*Aim*
Restate each line of the listing exactly, without carrying over any pictures.

*Data lines*
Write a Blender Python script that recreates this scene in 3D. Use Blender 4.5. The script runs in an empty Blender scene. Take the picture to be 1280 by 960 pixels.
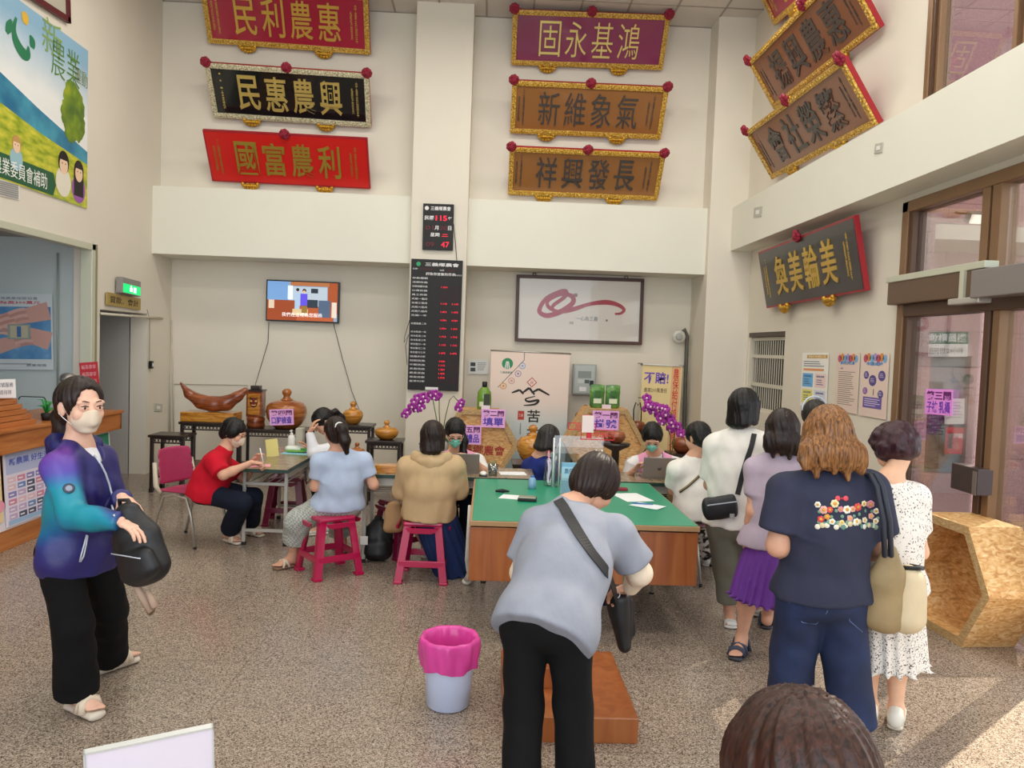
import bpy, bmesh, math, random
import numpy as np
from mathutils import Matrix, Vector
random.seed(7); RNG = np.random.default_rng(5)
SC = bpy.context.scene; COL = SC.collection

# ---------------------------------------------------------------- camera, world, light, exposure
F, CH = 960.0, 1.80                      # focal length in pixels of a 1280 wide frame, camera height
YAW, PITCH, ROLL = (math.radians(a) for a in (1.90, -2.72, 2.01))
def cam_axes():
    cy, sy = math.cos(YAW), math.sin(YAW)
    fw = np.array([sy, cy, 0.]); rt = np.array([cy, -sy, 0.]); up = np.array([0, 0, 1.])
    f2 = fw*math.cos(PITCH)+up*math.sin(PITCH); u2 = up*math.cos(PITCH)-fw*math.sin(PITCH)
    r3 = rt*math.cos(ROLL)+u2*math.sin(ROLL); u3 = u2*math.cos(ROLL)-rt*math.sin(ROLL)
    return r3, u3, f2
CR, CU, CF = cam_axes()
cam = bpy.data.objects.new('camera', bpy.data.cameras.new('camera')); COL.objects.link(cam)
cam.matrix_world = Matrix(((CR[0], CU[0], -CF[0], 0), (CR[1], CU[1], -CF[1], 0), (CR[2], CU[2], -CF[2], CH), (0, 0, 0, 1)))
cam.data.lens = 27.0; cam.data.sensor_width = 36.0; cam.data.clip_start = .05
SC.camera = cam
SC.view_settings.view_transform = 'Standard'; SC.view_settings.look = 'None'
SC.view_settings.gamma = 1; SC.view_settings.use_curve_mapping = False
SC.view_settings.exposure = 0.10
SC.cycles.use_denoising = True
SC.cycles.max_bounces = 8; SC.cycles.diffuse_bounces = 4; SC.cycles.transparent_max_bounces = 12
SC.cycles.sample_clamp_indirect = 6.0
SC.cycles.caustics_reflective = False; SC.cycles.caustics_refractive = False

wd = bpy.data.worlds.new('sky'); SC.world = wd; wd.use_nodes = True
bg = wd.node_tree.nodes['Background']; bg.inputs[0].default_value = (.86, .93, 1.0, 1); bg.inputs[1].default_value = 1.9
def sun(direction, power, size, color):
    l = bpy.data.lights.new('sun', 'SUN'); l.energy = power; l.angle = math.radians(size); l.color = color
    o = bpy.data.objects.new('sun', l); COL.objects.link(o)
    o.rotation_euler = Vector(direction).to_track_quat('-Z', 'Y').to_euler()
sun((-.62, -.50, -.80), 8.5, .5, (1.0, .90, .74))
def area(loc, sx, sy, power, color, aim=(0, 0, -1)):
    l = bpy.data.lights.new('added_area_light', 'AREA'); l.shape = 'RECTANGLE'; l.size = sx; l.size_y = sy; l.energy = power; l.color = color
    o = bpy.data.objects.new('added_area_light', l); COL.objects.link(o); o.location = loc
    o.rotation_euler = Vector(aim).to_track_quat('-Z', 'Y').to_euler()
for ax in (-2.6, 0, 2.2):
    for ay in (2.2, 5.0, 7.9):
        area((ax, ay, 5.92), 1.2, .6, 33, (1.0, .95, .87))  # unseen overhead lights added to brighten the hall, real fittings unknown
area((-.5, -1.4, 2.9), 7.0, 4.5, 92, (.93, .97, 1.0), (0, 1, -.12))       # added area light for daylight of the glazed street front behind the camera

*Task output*
Write a Blender Python script that recreates this scene in 3D. Use Blender 4.5. The script runs in an empty Blender scene. Take the picture to be 1280 by 960 pixels.
import bpy, bmesh, math, random
import numpy as np
from mathutils import Matrix, Vector
random.seed(7); RNG = np.random.default_rng(5)
SC = bpy.context.scene; COL = SC.collection

# ---------------------------------------------------------------- camera, world, light, exposure
F, CH = 960.0, 1.80                      # focal length in pixels of a 1280 wide frame, camera height
YAW, PITCH, ROLL = (math.radians(a) for a in (1.90, -2.72, 2.01))
def cam_axes():
    cy, sy = math.cos(YAW), math.sin(YAW)
    fw = np.array([sy, cy, 0.]); rt = np.array([cy, -sy, 0.]); up = np.array([0, 0, 1.])
    f2 = fw*math.cos(PITCH)+up*math.sin(PITCH); u2 = up*math.cos(PITCH)-fw*math.sin(PITCH)
    r3 = rt*math.cos(ROLL)+u2*math.sin(ROLL); u3 = u2*math.cos(ROLL)-rt*math.sin(ROLL)
    return r3, u3, f2
CR, CU, CF = cam_axes()
cam = bpy.data.objects.new('camera', bpy.data.cameras.new('camera')); COL.objects.link(cam)
cam.matrix_world = Matrix(((CR[0], CU[0], -CF[0], 0), (CR[1], CU[1], -CF[1], 0), (CR[2], CU[2], -CF[2], CH), (0, 0, 0, 1)))
cam.data.lens = 27.0; cam.data.sensor_width = 36.0; cam.data.clip_start = .05
SC.camera = cam
SC.view_settings.view_transform = 'Standard'; SC.view_settings.look = 'None'
SC.view_settings.gamma = 1; SC.view_settings.use_curve_mapping = False
SC.view_settings.exposure = 0.10
SC.cycles.use_denoising = True
SC.cycles.max_bounces = 8; SC.cycles.diffuse_bounces = 4; SC.cycles.transparent_max_bounces = 12
SC.cycles.sample_clamp_indirect = 6.0
SC.cycles.caustics_reflective = False; SC.cycles.caustics_refractive = False

wd = bpy.data.worlds.new('sky'); SC.world = wd; wd.use_nodes = True
bg = wd.node_tree.nodes['Background']; bg.inputs[0].default_value = (.86, .93, 1.0, 1); bg.inputs[1].default_value = 1.9
def sun(direction, power, size, color):
    l = bpy.data.lights.new('sun', 'SUN'); l.energy = power; l.angle = math.radians(size); l.color = color
    o = bpy.data.objects.new('sun', l); COL.objects.link(o)
    o.rotation_euler = Vector(direction).to_track_quat('-Z', 'Y').to_euler()
sun((-.62, -.50, -.80), 8.5, .5, (1.0, .90, .74))
def area(loc, sx, sy, power, color, aim=(0, 0, -1)):
    l = bpy.data.lights.new('added_area_light', 'AREA'); l.shape = 'RECTANGLE'; l.size = sx; l.size_y = sy; l.energy = power; l.color = color
    o = bpy.data.objects.new('added_area_light', l); COL.objects.link(o); o.location = loc
    o.rotation_euler = Vector(aim).to_track_quat('-Z', 'Y').to_euler()
for ax in (-2.6, 0, 2.2):
    for ay in (2.2, 5.0, 7.9):
        area((ax, ay, 5.92), 1.2, .6, 33, (1.0, .95, .87))  # unseen overhead lights added to brighten the hall, real fittings unknown
area((-.5, -1.4, 2.9), 7.0, 4.5, 92, (.93, .97, 1.0), (0, 1, -.12))       # added area light for daylight of the glazed street front behind the camera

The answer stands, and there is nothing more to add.